Especialmente importante es el desempeño de esta función de seleccionar (bien) los candidatos cuando se aplica un sistema de listas cerradas y bloqueadas. Tal vez otras fórmulas pudieran mejorar, en teoría, nuestro sistema de representación; pero ello comportaría, en unos casos, una profunda reforma electoral para la que dudo que haya el necesario acuerdo, y en otros, una reforma constitucional que, por otras razones, tal vez no sea ni urgente ni conveniente. Por ello, y en tanto no se modifique el vigente sistema electoral, cuando se producen fenómenos de corrupción (en activa o en pasiva) o deslealtades graves al programa en las filas de un partido, una buena parte de la responsabilidad política es imputable al partido que avaló la honorabilidad y seriedad de quienes, siguiendo su consejo, elegimos como nuestros agentes. Las listas cerradas y bloqueadas suponen un enorme poder en manos de los partidos para determinar el tipo de representación que tenemos; pero también un grado máximo de responsabilidad de los partidos cuando dicho poder se ejerce mal o negligentemente.

Escándalos como el de la Asamblea de Madrid no sólo indignan a la mayoría de los ciudadanos y alejan a los jóvenes de nuestras instituciones, sino que hacen saltar las alarmas y alientan la imaginación de los legisladores con nuevas medidas punitivas de corruptores y corruptos. Tómense este tipo de medidas si se creen necesarias. Pero no son medidas ex post las que más necesitamos. Mejor los controles a la entrada que a la salida. Lo que precisamos son medidas preventivas; procedimientos y mecanismos que vigilen la entrada en la política; buenos guardianes que criben y seleccionen a los aspirantes. Porque la calidad de nuestra representación depende más del escrutinio que hayan realizado los partidos al seleccionar a sus candidatos que de la capacidad -más bien limitada- de los ciudadanos para calibrar la honorabilidad de sus representantes.

Cuenta Aristóteles cómo en la Atenas del siglo IV antes de Cristo funcionaba una institución denominada la dokimasía. Como los cargos de la Administración eran elegidos mediante sorteo -salvo los diez estrategos, que lo eran por votación-, había que proceder previamente al examen de su elegibilidad. Éstos debían responder a cuestiones como su filiación, el demos del que formaban parte, si participaban en algún culto y en qué santuarios, si tenían tumbas y dónde estaban, si pagaban los impuestos o si habían cumplido el servicio militar. No se trataba de calibrar la aptitud o ineptitud profesional para el cargo, sino si el candidato reunía las cualificaciones cívicas y morales. En tales procesos, según explicaba Lisias, el sometido a examen no tenía que defenderse de unas acusaciones, sino que debía "dar razón de toda la vida". Por supuesto que a la salida del cargo debía responder de sus actos; pero antes se preocupaban por todos los medios de controlar la entrada.

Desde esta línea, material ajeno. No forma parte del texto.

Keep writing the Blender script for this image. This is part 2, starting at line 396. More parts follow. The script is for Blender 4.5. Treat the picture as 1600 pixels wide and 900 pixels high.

No era mala institución esta de la dokimasía, que poco o nada tiene que ver desgraciadamente con el funcionamiento de los comités de listas electorales de los partidos. Pero es evidente que aquella función de "filtro" de la que hablaba Aristóteles corresponde hoy a todos y cada uno de los partidos políticos. Suya es la función y suya es la responsabilidad. Y estoy convencido de que, si se lo toman en serio y se hace con rigor la selección de los candidatos, no será difícil encontrar entre tantos miles de ciudadanos a ese puñado de representantes que, lejos de abochornarnos a todos, permitan celebrar el veinticinco aniversario de la Constitución reconciliando a los jóvenes con la política y recuperando la soberanía hoy secuestrada.

Virgilio Zapatero es rector de la Universidad de Alcalá y catedrático de Filosofía del Derecho.